Of course, Labour could “win” England. Tony Blair would still have won his three general elections without Scotland, including two with a majority of 100-plus. But since then the Tory-Labour duopoly has been diluted, partly by the rise of Ukip. Ed Miliband’s left-of-centre pitch is not exactly designed to hoover up votes in Middle England. Before and after the Blair era, Labour has suffered from “southern discomfort”. That illness has suddenly got a lot worse. The Labour leadership believes Mr Cameron is playing party politics. They might well be right. But such whingeing would probably cut little ice in England, and might play into the hands of the Tories and Ukip. If Labour gets this wrong it could be punished at next May’s general election, giving the Tories the chance to push through their answer to the “English question”, and thus disable any future Labour administration.

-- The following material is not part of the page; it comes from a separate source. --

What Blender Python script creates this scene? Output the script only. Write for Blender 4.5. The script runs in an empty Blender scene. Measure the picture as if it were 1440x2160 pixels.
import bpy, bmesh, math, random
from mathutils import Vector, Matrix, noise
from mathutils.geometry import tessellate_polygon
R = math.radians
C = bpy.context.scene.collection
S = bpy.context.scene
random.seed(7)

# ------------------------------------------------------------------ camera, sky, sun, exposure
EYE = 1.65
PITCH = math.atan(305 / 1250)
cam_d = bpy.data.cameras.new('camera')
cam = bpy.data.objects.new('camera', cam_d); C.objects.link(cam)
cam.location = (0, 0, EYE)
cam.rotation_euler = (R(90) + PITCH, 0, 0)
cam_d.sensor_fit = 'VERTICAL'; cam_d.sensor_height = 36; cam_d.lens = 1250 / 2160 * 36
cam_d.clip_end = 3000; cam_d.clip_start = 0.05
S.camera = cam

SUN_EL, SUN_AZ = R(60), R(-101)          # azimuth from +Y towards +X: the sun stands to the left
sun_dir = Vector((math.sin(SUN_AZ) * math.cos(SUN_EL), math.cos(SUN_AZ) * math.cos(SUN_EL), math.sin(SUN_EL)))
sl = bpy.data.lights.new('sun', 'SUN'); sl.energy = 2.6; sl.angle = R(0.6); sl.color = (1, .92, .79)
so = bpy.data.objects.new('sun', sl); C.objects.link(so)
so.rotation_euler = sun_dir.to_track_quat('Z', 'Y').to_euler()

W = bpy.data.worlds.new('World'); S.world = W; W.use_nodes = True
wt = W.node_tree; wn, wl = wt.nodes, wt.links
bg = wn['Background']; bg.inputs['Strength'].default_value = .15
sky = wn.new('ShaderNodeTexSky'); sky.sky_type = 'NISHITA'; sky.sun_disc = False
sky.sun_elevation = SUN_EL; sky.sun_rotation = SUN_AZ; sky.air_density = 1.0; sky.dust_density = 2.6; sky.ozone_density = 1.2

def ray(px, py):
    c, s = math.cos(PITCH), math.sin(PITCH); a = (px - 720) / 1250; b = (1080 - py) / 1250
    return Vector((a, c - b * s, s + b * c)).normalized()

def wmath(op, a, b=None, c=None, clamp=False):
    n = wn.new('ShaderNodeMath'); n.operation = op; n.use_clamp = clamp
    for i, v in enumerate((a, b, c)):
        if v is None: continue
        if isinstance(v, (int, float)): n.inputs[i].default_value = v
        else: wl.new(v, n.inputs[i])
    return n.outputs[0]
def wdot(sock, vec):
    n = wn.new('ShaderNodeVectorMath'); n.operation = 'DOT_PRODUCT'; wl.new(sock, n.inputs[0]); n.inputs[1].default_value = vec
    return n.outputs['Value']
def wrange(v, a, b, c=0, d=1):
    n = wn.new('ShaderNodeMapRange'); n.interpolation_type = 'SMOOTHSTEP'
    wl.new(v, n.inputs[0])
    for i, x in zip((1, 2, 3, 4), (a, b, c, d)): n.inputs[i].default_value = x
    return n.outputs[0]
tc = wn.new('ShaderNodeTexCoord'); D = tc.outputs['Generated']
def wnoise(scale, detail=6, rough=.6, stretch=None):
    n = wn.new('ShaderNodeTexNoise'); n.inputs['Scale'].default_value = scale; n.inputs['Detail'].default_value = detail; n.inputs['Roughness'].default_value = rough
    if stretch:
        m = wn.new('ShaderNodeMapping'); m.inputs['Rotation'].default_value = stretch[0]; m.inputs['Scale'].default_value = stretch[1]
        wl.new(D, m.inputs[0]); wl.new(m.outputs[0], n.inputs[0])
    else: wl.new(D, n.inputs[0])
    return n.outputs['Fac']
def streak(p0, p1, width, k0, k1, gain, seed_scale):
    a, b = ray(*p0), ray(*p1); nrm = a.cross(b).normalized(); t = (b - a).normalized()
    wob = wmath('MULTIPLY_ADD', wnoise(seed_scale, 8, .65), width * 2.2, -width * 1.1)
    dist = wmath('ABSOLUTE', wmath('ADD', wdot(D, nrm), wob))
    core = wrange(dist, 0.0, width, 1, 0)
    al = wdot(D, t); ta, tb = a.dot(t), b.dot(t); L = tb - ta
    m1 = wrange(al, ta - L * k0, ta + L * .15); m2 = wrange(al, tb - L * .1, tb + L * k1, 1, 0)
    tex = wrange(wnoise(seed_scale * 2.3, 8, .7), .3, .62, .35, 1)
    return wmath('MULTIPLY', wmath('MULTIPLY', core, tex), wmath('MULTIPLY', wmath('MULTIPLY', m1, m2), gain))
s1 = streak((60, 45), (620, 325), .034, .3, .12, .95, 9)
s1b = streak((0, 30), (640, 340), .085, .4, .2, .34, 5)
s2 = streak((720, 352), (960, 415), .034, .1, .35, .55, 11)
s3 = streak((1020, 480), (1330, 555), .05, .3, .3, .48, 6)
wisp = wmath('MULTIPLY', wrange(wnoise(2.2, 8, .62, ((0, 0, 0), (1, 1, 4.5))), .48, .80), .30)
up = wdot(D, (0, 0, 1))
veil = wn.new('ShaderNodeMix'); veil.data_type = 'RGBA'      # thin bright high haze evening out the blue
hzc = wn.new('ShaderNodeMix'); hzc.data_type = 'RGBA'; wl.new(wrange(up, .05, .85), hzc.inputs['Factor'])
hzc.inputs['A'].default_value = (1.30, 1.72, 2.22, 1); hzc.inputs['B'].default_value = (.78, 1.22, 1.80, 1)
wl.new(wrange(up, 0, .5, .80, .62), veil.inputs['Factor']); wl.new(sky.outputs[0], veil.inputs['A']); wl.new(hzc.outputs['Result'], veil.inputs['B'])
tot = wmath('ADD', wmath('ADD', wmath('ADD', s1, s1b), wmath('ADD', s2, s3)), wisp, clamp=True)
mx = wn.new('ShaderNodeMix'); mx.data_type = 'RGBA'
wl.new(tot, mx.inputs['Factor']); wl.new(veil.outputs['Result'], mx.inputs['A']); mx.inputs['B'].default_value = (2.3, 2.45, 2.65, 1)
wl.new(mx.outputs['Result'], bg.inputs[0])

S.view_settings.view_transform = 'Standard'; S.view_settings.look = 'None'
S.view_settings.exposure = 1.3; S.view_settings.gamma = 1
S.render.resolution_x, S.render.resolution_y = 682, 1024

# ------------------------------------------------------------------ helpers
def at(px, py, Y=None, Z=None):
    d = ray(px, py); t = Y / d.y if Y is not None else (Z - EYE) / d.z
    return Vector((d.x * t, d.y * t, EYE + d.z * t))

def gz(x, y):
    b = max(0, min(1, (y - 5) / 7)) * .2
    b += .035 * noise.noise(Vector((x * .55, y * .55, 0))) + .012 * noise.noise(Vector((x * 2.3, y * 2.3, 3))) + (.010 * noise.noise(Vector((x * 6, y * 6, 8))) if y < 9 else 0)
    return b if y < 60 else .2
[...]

Some Labour figures now regret that Mr Miliband signed up so strongly to his joint “vow” on further Scottish devolution with Mr Cameron and Nick Clegg in Scotland’s Daily Record last Tuesday. “We were panicked by one poll; we didn’t need a kitchen-sink strategy. That front page was about owning the news agenda for a morning,” said another Labour MP. “It’s now coming back to haunt us, and it could screw us.”

Some lessons from the referendum are not bad for Labour. One reading of the campaign is as a rejection of the status quo, a cry for change. That will be seized on by Mr Miliband, who will argue that tinkering with the Commons voting system will not answer the public’s call. He will try to turn the debate on to his radical plans to reform an economic system that has lasted since the Thatcher era but no longer provides “an economy that works for working people”.

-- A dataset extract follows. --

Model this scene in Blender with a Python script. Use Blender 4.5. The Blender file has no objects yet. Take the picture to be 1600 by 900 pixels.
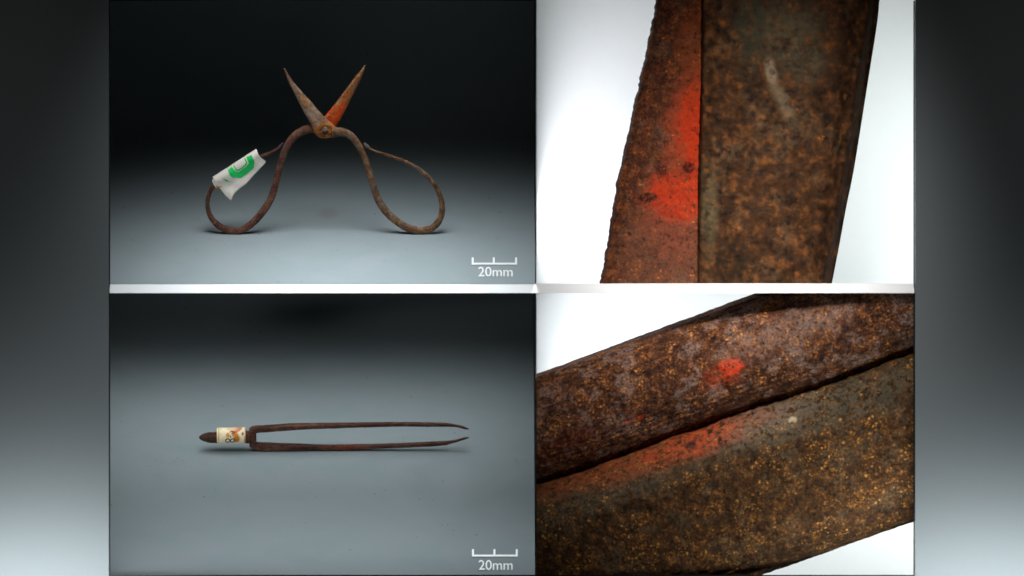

The other parties cannot afford to gloat at Labour’s immediate headache. Scotland has sent a powerful message to all of them.

As Labour’s Douglas Alexander, a leading player in the No team, told me yesterday: “The overwhelming emotion was distrust and hatred of politicians. The referendum, in truth, was about politics and politicians almost as much as about Scotland and the Scottish people. It is a wake-up call for politics in general.”

Mr Alexander has got the message. Other politicians must too. Some will be tempted to think they can return to business as usual after saving the Union. That would be foolish, and merely widen the gulf between people and politicians exposed in Scotland.

The history books may reflect on the irony that Labour, after eventually mobilising its Scottish vote, was on the winning side in the referendum and yet somehow emerged as the biggest loser.